**EXERCISE DESCRIPTION:**
Quote every line as given.

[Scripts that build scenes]

+++++

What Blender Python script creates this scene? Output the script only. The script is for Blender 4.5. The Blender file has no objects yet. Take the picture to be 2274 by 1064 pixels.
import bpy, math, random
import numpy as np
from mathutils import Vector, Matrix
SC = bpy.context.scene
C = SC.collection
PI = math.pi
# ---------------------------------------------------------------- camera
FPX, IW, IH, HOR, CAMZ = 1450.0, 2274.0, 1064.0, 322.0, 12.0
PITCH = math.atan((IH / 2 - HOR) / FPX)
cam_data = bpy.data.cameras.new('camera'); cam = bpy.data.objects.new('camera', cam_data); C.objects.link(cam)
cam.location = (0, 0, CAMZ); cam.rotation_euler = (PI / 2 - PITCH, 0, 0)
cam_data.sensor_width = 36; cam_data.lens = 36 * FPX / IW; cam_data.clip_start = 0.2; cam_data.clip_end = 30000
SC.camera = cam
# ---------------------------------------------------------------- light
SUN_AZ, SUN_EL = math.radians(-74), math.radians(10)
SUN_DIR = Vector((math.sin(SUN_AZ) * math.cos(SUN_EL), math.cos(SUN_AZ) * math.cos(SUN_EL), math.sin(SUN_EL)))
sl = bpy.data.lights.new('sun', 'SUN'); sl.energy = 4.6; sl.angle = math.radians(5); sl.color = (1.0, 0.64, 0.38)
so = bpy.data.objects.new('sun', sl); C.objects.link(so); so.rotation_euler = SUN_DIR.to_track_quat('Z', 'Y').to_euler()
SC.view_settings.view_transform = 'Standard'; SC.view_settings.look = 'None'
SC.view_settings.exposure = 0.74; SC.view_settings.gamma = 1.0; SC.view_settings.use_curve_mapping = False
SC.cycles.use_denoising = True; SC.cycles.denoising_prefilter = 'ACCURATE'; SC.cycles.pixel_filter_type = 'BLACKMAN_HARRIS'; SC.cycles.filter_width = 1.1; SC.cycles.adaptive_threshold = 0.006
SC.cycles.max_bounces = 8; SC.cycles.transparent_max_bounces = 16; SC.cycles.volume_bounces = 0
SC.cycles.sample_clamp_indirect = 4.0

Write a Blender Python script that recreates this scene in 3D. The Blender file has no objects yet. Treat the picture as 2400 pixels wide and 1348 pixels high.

+++++

**SOLUTION TO THIS TASK:**
What Blender Python script creates this scene? Output the script only. The script is for Blender 4.5. The Blender file has no objects yet. Take the picture to be 2274 by 1064 pixels.
import bpy, math, random
import numpy as np
from mathutils import Vector, Matrix
SC = bpy.context.scene
C = SC.collection
PI = math.pi
# ---------------------------------------------------------------- camera
FPX, IW, IH, HOR, CAMZ = 1450.0, 2274.0, 1064.0, 322.0, 12.0
PITCH = math.atan((IH / 2 - HOR) / FPX)
cam_data = bpy.data.cameras.new('camera'); cam = bpy.data.objects.new('camera', cam_data); C.objects.link(cam)
cam.location = (0, 0, CAMZ); cam.rotation_euler = (PI / 2 - PITCH, 0, 0)
cam_data.sensor_width = 36; cam_data.lens = 36 * FPX / IW; cam_data.clip_start = 0.2; cam_data.clip_end = 30000
SC.camera = cam
# ---------------------------------------------------------------- light
SUN_AZ, SUN_EL = math.radians(-74), math.radians(10)
SUN_DIR = Vector((math.sin(SUN_AZ) * math.cos(SUN_EL), math.cos(SUN_AZ) * math.cos(SUN_EL), math.sin(SUN_EL)))
sl = bpy.data.lights.new('sun', 'SUN'); sl.energy = 4.6; sl.angle = math.radians(5); sl.color = (1.0, 0.64, 0.38)
so = bpy.data.objects.new('sun', sl); C.objects.link(so); so.rotation_euler = SUN_DIR.to_track_quat('Z', 'Y').to_euler()
SC.view_settings.view_transform = 'Standard'; SC.view_settings.look = 'None'
SC.view_settings.exposure = 0.74; SC.view_settings.gamma = 1.0; SC.view_settings.use_curve_mapping = False
SC.cycles.use_denoising = True; SC.cycles.denoising_prefilter = 'ACCURATE'; SC.cycles.pixel_filter_type = 'BLACKMAN_HARRIS'; SC.cycles.filter_width = 1.1; SC.cycles.adaptive_threshold = 0.006
SC.cycles.max_bounces = 8; SC.cycles.transparent_max_bounces = 16; SC.cycles.volume_bounces = 0
SC.cycles.sample_clamp_indirect = 4.0

Write a Blender Python script that recreates this scene in 3D. The Blender file has no objects yet. Treat the picture as 2400 pixels wide and 1348 pixels high.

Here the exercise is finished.